89 The assumed residential zoning of the land would have been significant in the course of subsequent events. I do not accept that the increasing focus on coastal and environmental protection from 1967 onwards would have resulted in any down-zoning of the acquired land from its assumed residential zone. First, Mr Rowan identified that as a risk – but was careful to observe that he did not know if the risk would have manifested itself (if at all) by down-zoning or by the imposition of development controls and constraints. The rezoning examples mentioned by Mr Rowan were not analogous. The events relating to the acquired land after 1999 were affected by the public purpose – as Beach Court had secured its right to require the RTA to acquire the land before the Council and Department of Planning considered the local environmental study and related reports. Secondly, recognising that the acquired land must be taken in its actual condition at all times (vacant well vegetated land in a coastal location), it is nevertheless relevant that the land is set back from the Crown reserve, the foreshore and the area that a layperson at least would perceive as the headland proper. Thirdly, while much of the land is visually prominent, I consider that fact, taken in all the relevant circumstances that I have identified, supports Mr Rowan’s identification of likely development constraints rather than down-zoning.

90 It follows that this is not a case where matters unconnected to the public purpose would have resulted in the rezoning of the acquired land. The location, topography and visual prominence of the land, in the context of coastal and related environmental considerations, are not such as would have resulted in planning authorities determining that it was essential or appropriate for the land to be rezoned from its assumed residential zone to a coastal or environmental protection zone, with or without an acquisition clause, absent the public purpose.
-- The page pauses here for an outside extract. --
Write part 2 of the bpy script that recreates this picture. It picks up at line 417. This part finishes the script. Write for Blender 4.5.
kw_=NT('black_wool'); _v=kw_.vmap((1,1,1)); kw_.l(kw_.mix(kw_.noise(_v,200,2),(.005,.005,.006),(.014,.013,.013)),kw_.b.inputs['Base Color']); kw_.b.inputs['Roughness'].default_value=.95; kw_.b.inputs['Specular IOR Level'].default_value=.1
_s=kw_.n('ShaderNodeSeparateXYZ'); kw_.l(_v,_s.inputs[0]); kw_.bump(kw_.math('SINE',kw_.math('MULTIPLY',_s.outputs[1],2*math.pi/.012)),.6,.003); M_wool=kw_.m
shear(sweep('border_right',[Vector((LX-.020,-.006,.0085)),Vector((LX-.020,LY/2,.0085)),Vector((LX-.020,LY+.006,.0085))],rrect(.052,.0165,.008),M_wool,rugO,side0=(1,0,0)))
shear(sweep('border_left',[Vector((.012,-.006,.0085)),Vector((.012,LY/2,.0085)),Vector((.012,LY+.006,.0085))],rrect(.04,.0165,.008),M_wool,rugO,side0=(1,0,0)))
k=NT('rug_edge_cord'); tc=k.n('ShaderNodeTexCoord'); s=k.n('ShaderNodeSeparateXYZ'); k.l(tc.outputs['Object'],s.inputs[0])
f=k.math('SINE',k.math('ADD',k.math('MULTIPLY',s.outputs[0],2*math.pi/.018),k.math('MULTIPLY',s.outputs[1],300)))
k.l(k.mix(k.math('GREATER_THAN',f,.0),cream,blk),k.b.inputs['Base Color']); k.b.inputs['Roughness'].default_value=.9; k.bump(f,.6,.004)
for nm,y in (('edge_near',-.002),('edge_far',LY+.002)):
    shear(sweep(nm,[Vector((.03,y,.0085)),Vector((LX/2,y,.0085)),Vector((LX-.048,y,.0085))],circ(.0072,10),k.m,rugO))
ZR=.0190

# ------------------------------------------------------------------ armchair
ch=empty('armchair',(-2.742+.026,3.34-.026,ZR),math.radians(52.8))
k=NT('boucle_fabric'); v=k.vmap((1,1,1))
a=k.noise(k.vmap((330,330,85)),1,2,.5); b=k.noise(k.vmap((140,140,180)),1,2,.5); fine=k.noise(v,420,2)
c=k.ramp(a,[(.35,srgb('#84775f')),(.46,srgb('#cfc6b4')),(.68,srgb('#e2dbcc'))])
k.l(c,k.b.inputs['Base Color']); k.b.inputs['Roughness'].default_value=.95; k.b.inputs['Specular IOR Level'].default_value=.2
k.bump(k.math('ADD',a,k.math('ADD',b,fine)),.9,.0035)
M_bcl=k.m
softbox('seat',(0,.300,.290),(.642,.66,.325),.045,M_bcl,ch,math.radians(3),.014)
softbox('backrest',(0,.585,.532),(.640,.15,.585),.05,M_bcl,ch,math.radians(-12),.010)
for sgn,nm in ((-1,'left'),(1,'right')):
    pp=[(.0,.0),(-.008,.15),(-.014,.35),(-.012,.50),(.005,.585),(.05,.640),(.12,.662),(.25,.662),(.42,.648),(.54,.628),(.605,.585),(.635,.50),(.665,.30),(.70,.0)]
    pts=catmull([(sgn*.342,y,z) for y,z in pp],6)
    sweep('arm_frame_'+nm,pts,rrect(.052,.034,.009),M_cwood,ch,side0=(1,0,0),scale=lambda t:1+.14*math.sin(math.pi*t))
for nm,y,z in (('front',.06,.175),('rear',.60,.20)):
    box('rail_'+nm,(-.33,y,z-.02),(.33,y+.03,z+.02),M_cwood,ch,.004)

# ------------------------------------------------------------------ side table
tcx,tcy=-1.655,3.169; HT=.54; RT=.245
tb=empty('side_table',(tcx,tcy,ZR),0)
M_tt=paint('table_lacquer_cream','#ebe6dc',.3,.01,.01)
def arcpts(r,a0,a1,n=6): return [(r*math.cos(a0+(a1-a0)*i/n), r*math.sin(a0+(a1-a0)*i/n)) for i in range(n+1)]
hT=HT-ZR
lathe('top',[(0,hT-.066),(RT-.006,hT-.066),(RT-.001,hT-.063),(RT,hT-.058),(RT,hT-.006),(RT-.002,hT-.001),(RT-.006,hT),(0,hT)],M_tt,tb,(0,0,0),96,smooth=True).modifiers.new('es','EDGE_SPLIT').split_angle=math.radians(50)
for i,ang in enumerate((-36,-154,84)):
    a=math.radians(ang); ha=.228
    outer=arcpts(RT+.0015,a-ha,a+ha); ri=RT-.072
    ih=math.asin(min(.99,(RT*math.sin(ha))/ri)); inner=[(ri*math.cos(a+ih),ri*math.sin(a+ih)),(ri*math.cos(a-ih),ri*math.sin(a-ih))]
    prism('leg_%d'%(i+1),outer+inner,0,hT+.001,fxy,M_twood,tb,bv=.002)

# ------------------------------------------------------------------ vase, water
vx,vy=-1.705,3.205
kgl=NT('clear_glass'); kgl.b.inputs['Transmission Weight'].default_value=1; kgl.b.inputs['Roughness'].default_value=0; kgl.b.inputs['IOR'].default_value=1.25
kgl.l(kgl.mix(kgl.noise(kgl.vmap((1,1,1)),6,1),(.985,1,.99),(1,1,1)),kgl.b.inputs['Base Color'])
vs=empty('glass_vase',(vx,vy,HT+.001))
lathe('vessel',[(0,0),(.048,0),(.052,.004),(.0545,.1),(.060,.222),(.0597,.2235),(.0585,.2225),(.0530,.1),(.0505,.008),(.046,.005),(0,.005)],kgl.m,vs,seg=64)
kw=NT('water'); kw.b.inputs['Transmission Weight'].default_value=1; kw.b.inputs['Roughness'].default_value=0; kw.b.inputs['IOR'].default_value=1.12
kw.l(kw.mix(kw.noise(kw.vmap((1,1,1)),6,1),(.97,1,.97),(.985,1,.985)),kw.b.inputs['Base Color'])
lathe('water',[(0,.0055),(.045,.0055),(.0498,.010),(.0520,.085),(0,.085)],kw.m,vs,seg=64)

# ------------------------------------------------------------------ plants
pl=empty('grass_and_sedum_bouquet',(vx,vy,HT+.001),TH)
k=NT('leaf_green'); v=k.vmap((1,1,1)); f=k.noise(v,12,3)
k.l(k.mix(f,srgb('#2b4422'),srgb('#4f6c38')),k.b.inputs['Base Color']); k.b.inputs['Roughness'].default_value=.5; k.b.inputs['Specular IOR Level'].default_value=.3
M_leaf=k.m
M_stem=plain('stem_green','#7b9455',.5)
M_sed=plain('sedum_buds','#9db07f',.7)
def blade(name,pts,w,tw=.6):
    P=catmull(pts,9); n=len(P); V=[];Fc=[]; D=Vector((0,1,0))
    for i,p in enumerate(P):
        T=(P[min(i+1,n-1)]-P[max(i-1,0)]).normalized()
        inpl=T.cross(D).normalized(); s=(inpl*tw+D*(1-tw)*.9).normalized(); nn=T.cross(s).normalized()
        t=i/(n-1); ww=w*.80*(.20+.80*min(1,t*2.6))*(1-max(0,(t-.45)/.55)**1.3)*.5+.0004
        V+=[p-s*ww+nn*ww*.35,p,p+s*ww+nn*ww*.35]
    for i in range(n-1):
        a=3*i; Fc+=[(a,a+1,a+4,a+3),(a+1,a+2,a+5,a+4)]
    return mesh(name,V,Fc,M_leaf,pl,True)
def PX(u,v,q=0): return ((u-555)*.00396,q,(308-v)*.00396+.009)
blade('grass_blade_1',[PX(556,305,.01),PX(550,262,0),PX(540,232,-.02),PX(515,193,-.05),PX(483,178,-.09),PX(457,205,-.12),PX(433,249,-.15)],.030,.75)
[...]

Those coastal and related environmental considerations would have been relevant to the market’s approach to the development potential of the land at the acquisition date, but that is outside the scope of the separate question.

Conclusion

91 For these reasons, the separate question should be answered as follows:


        But for the public purpose the acquired land would have been zoned Residential 2A (Low Density Zone) under the Coffs Harbour Local Environmental Plan 2000. The effect of that zone would have been to permit development in accordance with the zoning table for that zone.